After it is gone, the landscape appears — Yutaka Takanashi

A pile of dirt on a farmer’s land. That’s all it was, really. I drove by it and I saw it. I cannot recall the exact day, except that it was somewhere in the fall. Time passed by, the seasons changed. During the winter it was bare, though there were days when it was covered in a blanket of snow. I would still occasionally drive by it and see it. In the spring it woke gently to the warmth of the sun. I would drive by it. And I would see it. Then came the summer, and it grew lush and full. One Sunday morning, while in a sentimental mood, I didn’t simply drive by it. I stopped, I walked onto the land and approached it. And then I photographed it. Two weeks later I drove by the farmer’s land again. To my surprise the pile of dirt was gone.
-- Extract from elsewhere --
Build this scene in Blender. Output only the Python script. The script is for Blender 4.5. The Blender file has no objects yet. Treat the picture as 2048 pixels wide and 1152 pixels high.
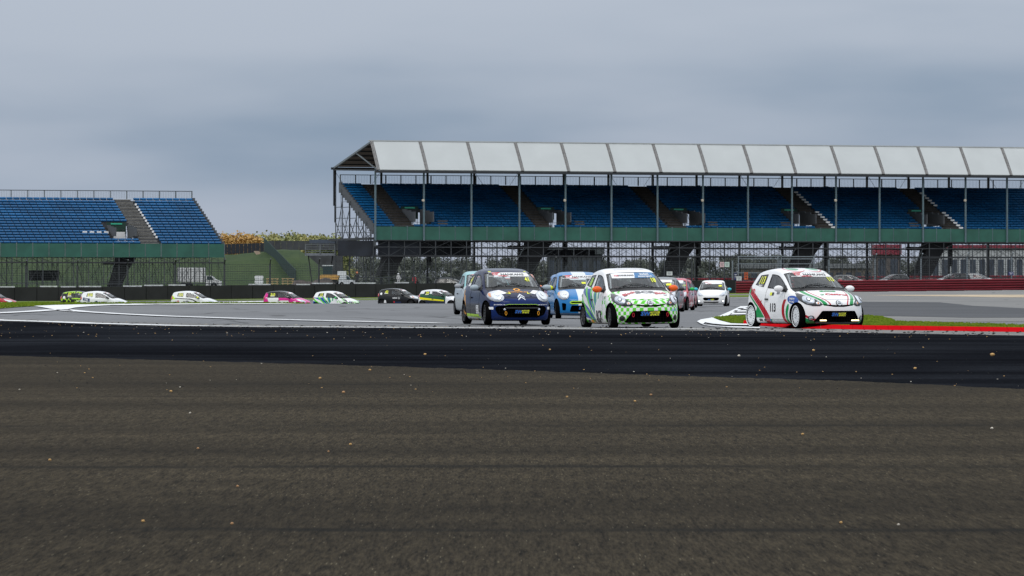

In The “Landscape” Appears, an essay written in 1984, Japanese photographer Yutaka Takanashi discusses a haiku by the poet Matsuo Basho, using it as a metaphor for landscape photography. ‘What is up to the photographer to do with the “landscape”‘, Takanashi writes, ‘is to encounter it, destroy it, rebuild it, and then release it.’ Therein lies the pursuit of a new “landscape”, the landscape of the photograph, the landscape of the haiku. One that not only relates an experience, but is an experience. Like Basho’s haiku. Maybe that is what The hill that wasn’t, in the form of a book, is about. I had seen the landscape many times, but it was not until that summer morning that I encountered it. And by photographing it and turning it into this book, I destroyed it, rebuilt it and released it.

The hill that wasn’t was selected for ‘Tafels’ (Tabels), a presentation of 80 artists’ books and special art books from Holland and Flanders. Curated by Maaike Lauwaert and Luc Derycke.